While both American and Israeli officials are playing down the timing of the visit, it comes at a time when Israeli security concerns are mounting amid final preparations to hand over administration of the Gaza Strip and West Bank town of Jericho to the Palestinians.

Undersecretary for Defense Policy Frank Wisner will be the highest-ranking Pentagon official to visit the Middle East since the start of the Clinton administration.

One Israeli official described the trip as a “study tour” for Pentagon officials “to get to know people” in the region.

But Michael Eisenstadt, a military fellow at the Washington Institute for Near East Policy, said the trip should be seen as a tangible symbol of continued U.S. support for the accord between Israel and the Palestine Liberation Organization.

Wisner’s trip, set for Nov. 26 through Dec. 10, includes stops in Israel, Jordan, Egypt and the Persian Gulf states.


It follows Israeli Prime Minister Yitzhak Rabin’s successful meeting here last week with Defense Secretary Les Aspin, who pledged continued U.S. support to help maintain Israel’s strong defense capabilities.

The Pentagon said it does not expect any major treaties or agreements to come out of the trip.

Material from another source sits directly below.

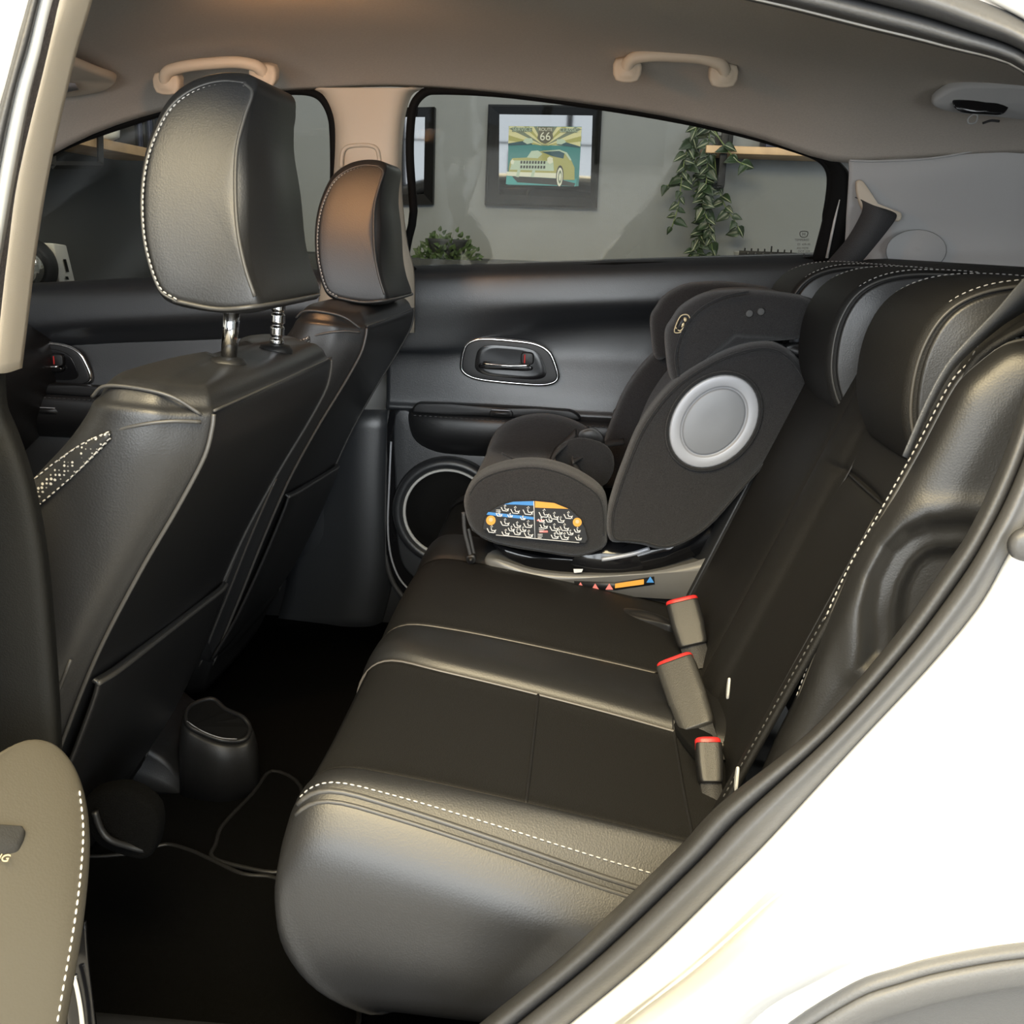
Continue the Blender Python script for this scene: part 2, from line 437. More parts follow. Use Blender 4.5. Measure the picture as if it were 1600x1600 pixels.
tag(rbox('photo_stand', (c.x, 2.5, zt+.065), (.03, .02, .13), M['frame'], bev=.003), 'slim black upright on the wooden shelf right behind the plant vines', 'ornament')
# --- trailing plant
random.seed(5)
def leaf_mesh(mb, st, c, d, up, L, Wd):
    d = Vector(d).normalized(); up = Vector(up); s = d.cross(up).normalized(); up = s.cross(d)
    prof = [(0, .0), (.12, .40), (.32, .5), (.6, .36), (.85, .14), (1.0, 0)]
    rows = []
    for t, w in prof:
        base = Vector(c)+d*(L*t)-up*(L*.25*t*t)
        rows.append([base+s*(Wd*w)+up*(Wd*.22*w/.5), base+s*(Wd*w*.5)+up*(Wd*.05), base, base-s*(Wd*w*.5)+up*(Wd*.05), base-s*(Wd*w)+up*(Wd*.22*w/.5)])
    mb.grid(rows)
    if st is not None:
        st.grid([[b_[2]+up*.0016+s*(Wd*.07*(1-abs(2*i/5-1))), b_[2]+up*.0016-s*(Wd*.07*(1-abs(2*i/5-1)))] for i, b_ in enumerate(rows)])
pl = thing('trailing_plant', 'leafy green trailing plant hanging down the grey wall from the wooden shelf', 'plant', P(1100, 300, y=2.35))
lm, sm, vm = MB(), MB(), MB()
vines = [[(1095, 190), (1085, 225), (1088, 270), (1098, 300), (1100, 340), (1092, 372), (1090, 410)], [(1110, 190), (1106, 240), (1104, 280), (1098, 320), (1108, 350), (1112, 385), (1118, 408)],
         [(1090, 195), (1072, 240), (1065, 280), (1060, 320), (1050, 355)], [(1115, 215), (1120, 280), (1132, 320), (1148, 345), (1156, 362)], [(1088, 205), (1075, 260), (1055, 285), (1042, 290)],
         [(1110, 195), (1130, 225), (1150, 250), (1166, 258)], [(1100, 300), (1106, 340), (1088, 380), (1078, 400)]]
for k, v in enumerate(vines):
    yy = 2.45-.04*(k % 3)
    p = cr(PY(v, yy), 6); vm.tube(p, .0022, 5)
    q = even(p, .014 if k < 2 else .020)
    for i, c in enumerate(q):
        if k >= 3 and i < len(q)*.35: continue
        sd = -1 if i % 2 else 1
        dv = V(sd*random.uniform(.3, 1), random.uniform(-.6, .1), random.uniform(-.9, .1))
        L = random.uniform(.030, .056)
        leaf_mesh(lm, sm if random.random() < .5 else None, c, dv, V(random.uniform(-.5, .5), -1, random.uniform(.1, .8)), L, L*.72)
vm.build('vine', M['stem'], pl)
nl = len(lm.f); lm.add(sm.v, sm.f)
o = lm.build('foliage', M['leaf'], pl, thick=.0008, recalc=False)
o.data.materials.append(M['leafpale'])
for p in o.data.polygons:
    if p.index >= nl: p.material_index = 1
# --- sideboard under the window line with bush and amplifier
zs = P(1200, 420, y=2.3).z-.012
sb = thing('sideboard', 'long low cabinet along the grey wall below the rear window line', 'cabinet', (.4, 2.4, 0))
MB().box((.3, 2.37, zs/2), (3.2, .44, zs)).build('cabinet_body', M['walldark'], sb, bevel=.004)
bu = thing('potted_bush', 'small rounded green shrub seen low in the rear window behind the passenger headrest', 'plant', P(700, 420, y=2.32))
lm = MB(); c0 = P(698, 418, y=2.3)
for i in range(520):
    a = random.uniform(0, 2*math.pi); e = random.uniform(-.1, 1.3); rr = random.uniform(.5, 1.0)
    dv = V(math.cos(a)*math.cos(e), math.sin(a)*math.cos(e), math.sin(e))
    c = c0+V(dv.x*.135*rr, dv.y*.11*rr, dv.z*.115*rr-.01+.03*math.sin(a*3)*dv.z)
    leaf_mesh(lm, None, c, dv+V(random.uniform(-.7, .7), random.uniform(-.7, .7), random.uniform(-.3, .6)), V(0, -1, .4), .022, .015)
lm.build('foliage', M['bush'], bu, recalc=False)
MB().lathe([(.05, 0), (.07, .06), (.075, .07), (.06, .07)], (c0.x, c0.y, zs), (0, 0, 1), 20).build('pot', M['walldark'], bu)
MB().tube([V(c0.x, c0.y, zs+.05), V(c0.x, c0.y, c0.z+.06)], .008).build('stem', M['stem'], bu)
am = thing('amplifier', 'low grey amplifier with a black strip of knobs under the plant', 'amplifier', P(1198, 408, y=2.3))
a = P(1155, 392, y=2.24); b = P(1245, 397, y=2.24)
zc = (a.z+b.z)/2
MB().box(((a.x+b.x)/2, 2.31, (zc+zs)/2), (b.x-a.x, .14, zc-zs)).build('case', M['offwhite'], am, bevel=.003)
MB().box(((a.x+b.x)/2, 2.238, zc-.006), (b.x-a.x, .006, .018)).build('control_strip', M['frame'], am, bevel=.001)
for k in range(7):
    MB().lathe([(.006, 0), (.006, .007), (.004, .008)], (a.x+.03+k*.026, 2.235, zc-.006), (0, -1, 0), 10).build('knob', M['plastic'], am)
for k in range(8):
    MB().lathe([(.003, 0), (.0025, .012 if k != 4 else .022)], (a.x+.025+k*.023, 2.28, zc), (0, 0, 1), 8).build('switch_peg', M['frame'], am)
# --- left corner, seen through the front window: bench, shelf, round chrome lamp, white box
XL = -1.6
wb = thing('workbench', 'dark bench below the front window line carrying a round chrome lamp', 'bench', (-1.42, 1.17, 0))
zb = P(100, 450, x=-1.37).z-.001
MB().box((-1.40, 1.17, zb-.02), (.38, .30, .04)).build('bench_top', M['walldark'], wb, bevel=.004)
for yy in (1.05, 1.29):
    for xx in (-1.56, -1.24): MB().box((xx, yy, (zb-.04)/2), (.04, .04, zb-.04)).build('leg', M['walldark'], wb, bevel=.003)
hl = thing('round_lamp', 'round chrome lamp with thick black rim beside the white plastic box', 'lamp', P(50, 420, x=-1.38))
c = P(38, 420, x=-1.40); ax = (CAM-c).normalized(); ax = V(ax.x*1.0, ax.y, 0).normalized()
R_ = .067
MB().lathe([(R_*.82, .012), (R_*.98, .0), (R_*1.16, -.02), (R_*1.2, -.06), (R_*1.0, -.12), (R_*.5, -.15), (.02, -.155)], c, ax, 40).build('housing', M['plastic'], hl)
MB().lathe([(R_*.80, .008), (R_*.6, .03), (R_*.35, .042), (.008, .048)], c, ax, 40).build('chrome_dome', mat('smoky_chrome', (.60, .57, .52), .08, 1), hl)
MB().lathe([(.03, -.05), (.02, -.02), (.022, 0)], (c.x, c.y, zb+.05), (0, 0, 1), 16).build('stand', M['chrome'], hl)
bx = thing('white_plastic_box', 'white slotted plastic box leaning beside the round chrome lamp', 'box', P(100, 440, x=-1.38))
q = [P(84, 380, x=-1.37), P(104, 383, x=-1.37), P(120, 450, x=-1.37), P(95, 451, x=-1.37)]
nrm = V(-1, 0, 0)*.05
link('case', q+[p+nrm for p in q], [(0, 1, 2, 3), (7, 6, 5, 4), (0, 4, 5, 1), (1, 5, 6, 2), (2, 6, 7, 3), (3, 7, 4, 0)], M['offwhite'], bx, bevel=.004)
for (a0, b0, w) in (((101, 405), (106, 425), 4), ((104, 432), (106, 437), 4), ((106, 441), (107, 445), 4)):
    ngon('slot', [P(a0[0]-w/2, a0[1], x=-1.367), P(a0[0]+w/2, a0[1], x=-1.367), P(b0[0]+w/2, b0[1], x=-1.367), P(b0[0]-w/2, b0[1], x=-1.367)], M['matte'], bx, thick=.001)
ls = thing('wall_shelf', 'pale wooden shelf on the dark wall seen through the front side window', 'shelf', P(180, 218, x=-1.45))
a = P(118, 213, x=-1.40); b = P(232, 227, x=-1.40)
pts = [a+(a-b)*.6, b+(b-a)*.25]
z0 = (a.z+b.z)/2
MB().box((-1.50, (a.y+b.y)/2, z0-.014), (.2, (b.y-a.y)*1.8, .028)).build('board', M['wood'], ls, bevel=.002)
fb = thing('shelf_bracket', 'black rectangular metal bracket hanging below the shelf on the dark wall', 'bracket', P(120, 240, x=-1.38))
q = [P(82, 200, x=-1.385), P(156, 200, x=-1.385), P(157, 258, x=-1.385), P(82, 258, x=-1.385)]
m = MB()
for i in range(4):
    e, f_ = q[i], q[(i+1) % 4]
    m.tube([e, f_], .010, 4)
m.build('bracket_frame', M['frame'], fb, smooth=False)
c = P(164, 208, x=-1.42)
o = MB().lathe([(.005, .055), (.03, .05), (.042, .03), (.04, .01), (.02, 0)], (c.x, c.y, z0+.0), (0, 0, 1), 20).build('round_pot', M['offwhite'])
tag(o, 'small pinkish white round pot on the shelf by the dark wall', 'pot')
for k in range(6):
    c = P(206+k*8, 215, x=-1.45); h = .10+.02*(k % 3)
    o = rbox('book', (-1.50, c.y, z0+h/2), (.13, .022, h), M['navy'] if k % 2 else M['frame'], bev=.002)
    tag(o, 'dark upright book standing on the shelf by the dark wall', 'book', 'dark books on the left shelf')
# ================================================================== CAR SHELL
car = thing('car_body', 'white car body around the open rear door, with beige roof lining and pillars', 'car', (0, 0, .0))
def interp(tab, x):
    if x <= tab[0][0]: return tab[0][1]
    for (a, b), (c, d) in zip(tab, tab[1:]):
        if x <= c: return b+(d-b)*(x-a)/(c-a)
    return tab[-1][1]
ZE = [(-1.5, 1.03), (-1.3, 1.14), (-1.158, 1.208), (-1.02, 1.279), (-.86, 1.332), (-.755, 1.362), (-.615, 1.378), (-.363, 1.394), (-.164, 1.386), (.082, 1.361), (.266, 1.332), (.453, 1.283), (.56, 1.287), (.70, 1.30), (.9, 1.31), (1.15, 1.22)]
ZC = [(-1.5, 1.20), (-1.3, 1.30), (-1.0, 1.395), (-.7, 1.432), (-.4, 1.445), (-.1, 1.445), (.2, 1.435), (.45, 1.42), (.7, 1.40), (.9, 1.37), (1.15, 1.25)]
YE = [(-1.5, .6), (.45, .6), (.6, .60), (.75, .575), (.9, .52), (1.15, .40)]
rows = []
for x in [-1.5, -1.3, -1.15, -1.0, -.85, -.7, -.55, -.4, -.25, -.1, .08, .2, .32, .45, .56, .68, .8, .95, 1.15]:
    r = []
    ze, zc, ye = interp(ZE, x), interp(ZC, x), interp(YE, x)
    for s in (-1.0, -.93, -.8, -.6, -.3, 0, .3, .6, .8, .93, 1.0):
        e = ze-(.025 if s < 0 else 0)
        y = s*ye-(0.02 if s == -1.0 else 0)
        r.append(V(x, y, zc-(zc-e)*abs(s)**4.5))
    rows.append(r)
patch('headliner', rows, M['beige'], car, nu=3, nv=3, thick=.012, off=1)
M['beige']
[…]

Instead, Pentagon officials are expecting to discuss with their Middle Eastern counterparts such topics as military cooperation, U.S. budgetary constraints and Defense Department philosophy in the post-Cold War era.

“The purpose,” said a Pentagon spokeswoman, “is to lay the groundwork for a spirit of new cooperation.”

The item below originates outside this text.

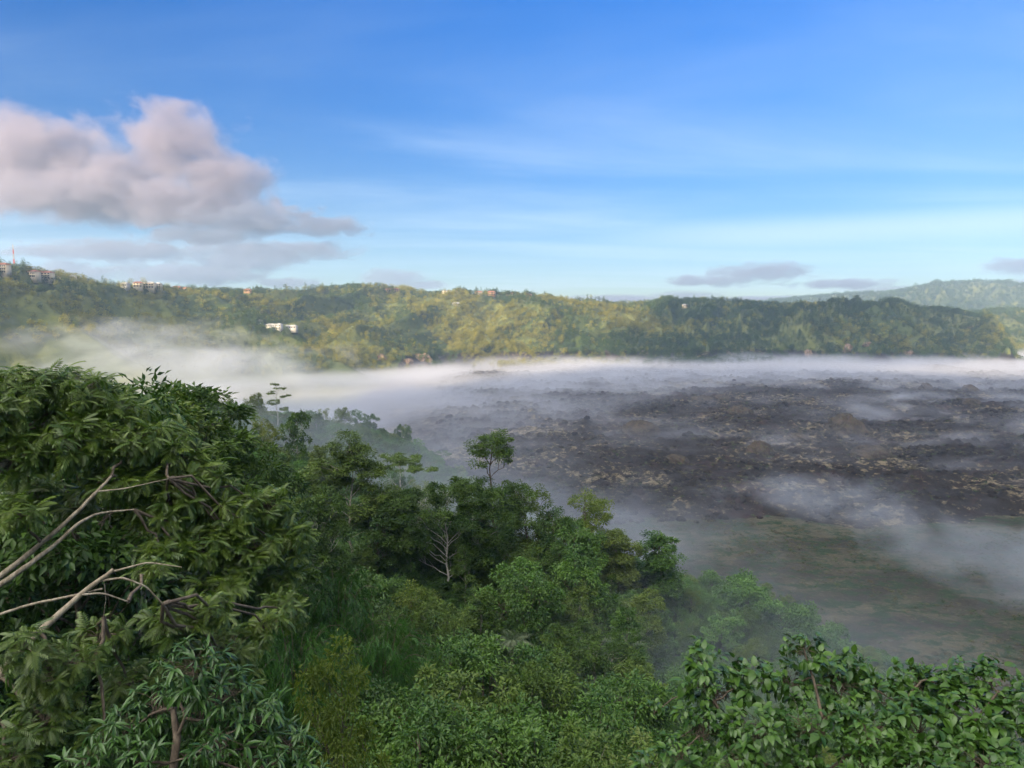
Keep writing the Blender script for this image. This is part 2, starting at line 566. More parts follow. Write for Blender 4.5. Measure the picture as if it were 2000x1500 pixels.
FM = {
    'pinnate': foliage('pinnate_leaf', (0.036, 0.090, 0.012), (0.165, 0.235, 0.032), 0.22, 0.36, 0.5),
    'mango': foliage('glossy_long_leaf', (0.018, 0.058, 0.012), (0.060, 0.130, 0.022), 0.12, 0.33, 0.5),
    'broad': foliage('broad_leaf', (0.016, 0.056, 0.010), (0.080, 0.160, 0.022), 0.20, 0.36, 0.5),
    'bamboo': foliage('bamboo_leaf', (0.026, 0.090, 0.014), (0.075, 0.180, 0.026), 0.25, 0.5, 0.4),
    'green': foliage('mid_green_leaf', (0.026, 0.074, 0.012), (0.120, 0.200, 0.026), 0.22, 0.5, 0.35, 0.3, (0.11, 0.13, 0.03)),
    'dark': foliage('dark_green_leaf', (0.020, 0.062, 0.010), (0.090, 0.170, 0.022), 0.18, 0.45, 0.4, 0.25),
    'yellow': foliage('yellow_green_leaf', (0.070, 0.125, 0.016), (0.180, 0.230, 0.030), 0.28, 0.5, 0.35, 0.25, (0.15, 0.165, 0.03)),
    'bright': foliage('bright_green_leaf', (0.060, 0.130, 0.026), (0.120, 0.225, 0.040), 0.28, 0.45, 0.35, 0.2),
    'palm': foliage('palm_leaf', (0.050, 0.085, 0.035), (0.12, 0.16, 0.07), 0.15, 0.4, 0.5),
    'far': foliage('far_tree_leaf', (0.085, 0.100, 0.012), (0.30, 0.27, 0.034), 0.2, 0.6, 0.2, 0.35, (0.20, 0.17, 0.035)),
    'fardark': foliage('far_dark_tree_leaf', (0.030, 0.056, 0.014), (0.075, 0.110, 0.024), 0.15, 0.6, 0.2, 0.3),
}
B_PALE = bark('pale_bark', (0.20, 0.18, 0.14), (0.42, 0.38, 0.30))
B_BROWN = bark('brown_bark', (0.07, 0.05, 0.035), (0.17, 0.13, 0.09))
B_TAN = bark('tan_bark', (0.19, 0.15, 0.10), (0.40, 0.34, 0.25))
B_WHITE = bark('white_bark', (0.32, 0.30, 0.26), (0.55, 0.52, 0.46))


def norm(v):
    return v / np.maximum(np.linalg.norm(v, axis=-1, keepdims=True), 1e-9)


class Geo:
    """collects triangles"""
    def __init__(s):
        s.V, s.F, s.A, s.n = [], [], [], 0

    def add(s, V, Fc, A=None):
        s.V.append(V)
        s.F.append(Fc + s.n)
        s.A.append(np.zeros(len(V)) if A is None else A)
        s.n += len(V)

    def mesh(s, name, mat, smooth=False):
        return mesh_np(name, np.concatenate(s.V), np.concatenate(s.F), mat, {'rnd': np.concatenate(s.A)}, smooth)

    def place(s, tm, pos, dirs, ups, scale, rnd=None):
        tv, tf = tm
        n = len(pos)
        y = norm(dirs)
        x = norm(np.cross(y, ups))
        z = np.cross(x, y)
        R = np.stack([x, y, z], -1)                       # columns
        V = np.einsum('nij,kj->nki', R, tv) * np.asarray(scale).reshape(-1, 1, 1) + pos[:, None, :]
        Fc = tf[None] + (np.arange(n) * len(tv))[:, None, None]
        r = np.random.RandomState(n % 1000).rand(n) if rnd is None else rnd
        s.add(V.reshape(-1, 3), Fc.reshape(-1, 3), np.repeat(r, len(tv)))

    def tube(s, pts, rad, sides=6):
        pts = np.asarray(pts, float)
        rad = np.broadcast_to(np.asarray(rad, float), (len(pts),))
        tg = norm(np.gradient(pts, axis=0))
        ref = np.tile(np.array([[0.31, 0.17, 0.93]]), (len(pts), 1))
        ref[np.abs((tg * ref).sum(1)) > 0.95] = (1, 0, 0)
        a = norm(np.cross(tg, ref))
        b = np.cross(tg, a)
        th = np.linspace(0, 2 * np.pi, sides, endpoint=False)
        ring = pts[:, None] + rad[:, None, None] * (np.cos(th)[None, :, None] * a[:, None] + np.sin(th)[None, :, None] * b[:, None])
        V = ring.reshape(-1, 3)
        i = np.arange(len(pts) - 1)[:, None] * sides
        j = np.arange(sides)[None]
        k = (j + 1) % sides
        p0, p1, p2, p3 = i + j, i + k, i + sides + k, i + sides + j
        Fc = np.concatenate([np.stack([p0, p1, p2], -1).reshape(-1, 3), np.stack([p0, p2, p3], -1).reshape(-1, 3)])
        s.add(V, Fc)


def curve_pts(a, b, sag=0.0, n=6, wob=0.0, rng=None, rise=0.0):
    a, b = np.asarray(a, float), np.asarray(b, float)
    t = np.linspace(0, 1, n)[:, None]
    p = a + (b - a) * t
    L = np.linalg.norm(b - a)
    p[:, 2] += (rise * L * 4 * t * (1 - t))[:, 0] - (sag * L * t ** 2)[:, 0]
    if wob and rng is not None:
        w_ = rng.randn(n, 3) * wob * L
        w_[0] = w_[-1] = 0
        p += w_
    return p


# templates: leaf along +y, upper side +z
def tm_diamond(wd=0.42, fold=0.12):
    V = np.array([(0, 0, 0), (wd / 2, 0.45, fold), (0, 1, -0.08), (-wd / 2, 0.45, fold)], float)
    return V, np.array([(0, 1, 2), (0, 2, 3)])


def tm_leaf(wd=0.5, droop=0.35, fold=0.10, stalk=0.0):
    ys = [0.0, 0.18, 0.5, 0.8, 1.0]
    ws = [0.03, 0.42, 0.5, 0.28, 0.0]
    V, L, R, M_ = [], [], [], []
    for y_, w_ in zip(ys, ws):
        dz = -droop * y_ * y_
        M_.append(len(V)); V.append((0, y_ + stalk, dz))
        if w_ > 0:
            L.append(len(V)); V.append((-w_ * wd, y_ + stalk, dz + fold * w_ * 2 - 0.0))
            R.append(len(V)); V.append((w_ * wd, y_ + stalk, dz + fold * w_ * 2))
    Fc = []
    for i in range(3):
        Fc += [(M_[i], R[i], R[i + 1]), (M_[i], R[i + 1], M_[i + 1]), (M_[i], M_[i + 1], L[i + 1]), (M_[i], L[i + 1], L[i])]
    Fc += [(M_[3], R[3], M_[4]), (M_[3], M_[4], L[3])]
    if stalk:
        k = len(V)
        V += [(-0.012, 0, 0), (0.012, 0, 0)]
        Fc += [(k, k + 1, M_[0])]
    return np.array(V, float), np.array(Fc)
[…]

The meetings between Wisner and Israeli officials will likely include discussion of U.S.-Israeli cooperation on technology and U.S. policy on weapons sales to Israel.

Last week, Rabin and Aspin discussed the possible Israeli purchase of the advanced F-15I fighter jet, and that is another potential topic for Wisner and his Israeli counterparts to discuss.

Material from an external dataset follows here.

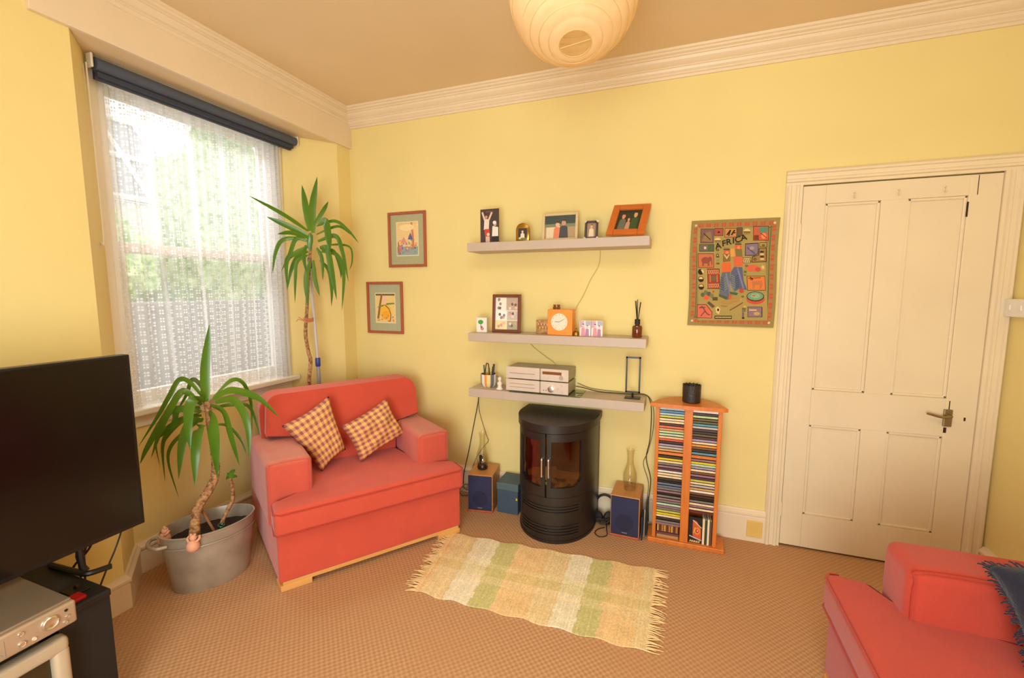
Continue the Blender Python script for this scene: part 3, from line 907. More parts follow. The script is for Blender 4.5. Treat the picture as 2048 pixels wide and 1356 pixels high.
def art_blue(a):
    a.rect(.17, .17, .84, .86, (232, 214, 170)); a.rect(.19, .19, .82, .84, (236, 206, 150))
    a.rect(.19, .55, .82, .84, (240, 204, 140)); a.rect(.19, .19, .82, .36, (150, 170, 170))
    rnd = random.Random(1)
    for k in range(50):
        c = rnd.choice([(90, 110, 170), (120, 150, 180), (220, 120, 100), (236, 200, 120), (140, 160, 120), (190, 130, 150), (228, 160, 110)])
        a.ell(rnd.uniform(.23, .78), rnd.uniform(.22, .50), rnd.uniform(.02, .05), rnd.uniform(.012, .03), c, 7)
    a.poly([(.66, .30), (.72, .30), (.70, .6), (.66, .84), (.62, .84), (.64, .6)], (206, 130, 84))
    a.poly([(.20, .25), (.27, .25), (.25, .45), (.22, .47)], (176, 120, 80))
    a.poly([(.52, .5), (.60, .64), (.68, .5)], (90, 100, 160)); a.poly([(.28, .42), (.40, .56), (.48, .44)], (226, 150, 120))
    a.ell(.5, .74, .22, .07, (246, 222, 160), 12)
    for k in range(8): a.line((.25 + .07 * k, .8), (.3 + .065 * k, .83), .003, (206, 160, 110))
def art_yellow(a):
    a.rect(.19, .17, .83, .82, (236, 222, 180)); a.rect(.21, .19, .81, .80, (240, 206, 130))
    a.rect(.21, .76, .81, .80, (110, 100, 60))
    a.ell(.5, .42, .2, .16, (246, 190, 60), 12); a.ell(.52, .34, .12, .1, (250, 170, 40), 10)
    a.ell(.50, .66, .05, .09, (244, 196, 180), 10)
    a.poly([(.38, .80), (.44, .80), (.36, .52), (.30, .26), (.24, .26), (.30, .52)], (150, 100, 60))
    pts = [(.5, .56), (.62, .48), (.68, .36), (.66, .22)]
    for p, q in zip(pts, pts[1:]): a.line(p, q, .007, (134, 84, 60))
    a.poly([(.24, .50), (.44, .53), (.50, .57), (.34, .55)], (130, 140, 60)); a.poly([(.52, .56), (.80, .58), (.8, .61), (.56, .60)], (124, 138, 60))
    rnd = random.Random(5)
    for k in range(26):
        c = rnd.choice([(240, 150, 60), (200, 110, 60), (246, 214, 120), (120, 120, 70), (230, 120, 110)])
        a.ell(rnd.uniform(.25, .78), rnd.uniform(.20, .34), .018, .012, c, 6)
framed('framed_print', 'tall red-framed print of blue and pink figures under a tree, upper of the two', .316, .392, .019, .016, redwood_m, (.487, -.001, 1.621), mount=(176, 172, 130), group='prints beside the corner', art=art_blue)
framed('framed_print', 'red-framed print of a yellow bird by a curved tree, lower of the two', .318, .385, .019, .016, redwood_m, (.279, -.001, 1.132), mount=(178, 176, 140), group='prints beside the corner', art=art_yellow)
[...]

The F-15I deal has not been finalized.

On Tuesday, the Pentagon announced that Israel and Egypt had asked to buy additional weapons from the United States.

Israel has requested the purchase of the Multiple Launch Rocket System, estimated to cost $97 million. Egypt wants to buy 340 M-60A3 tanks with thermal sights, costing some $84 million.

Neither the requests nor their timing were especially significant but just “happened to come through now,” said Eisenstadt.

He pointed out that Saudi Arabia and Bahrain have already ordered the Multiple Launch Rocket System.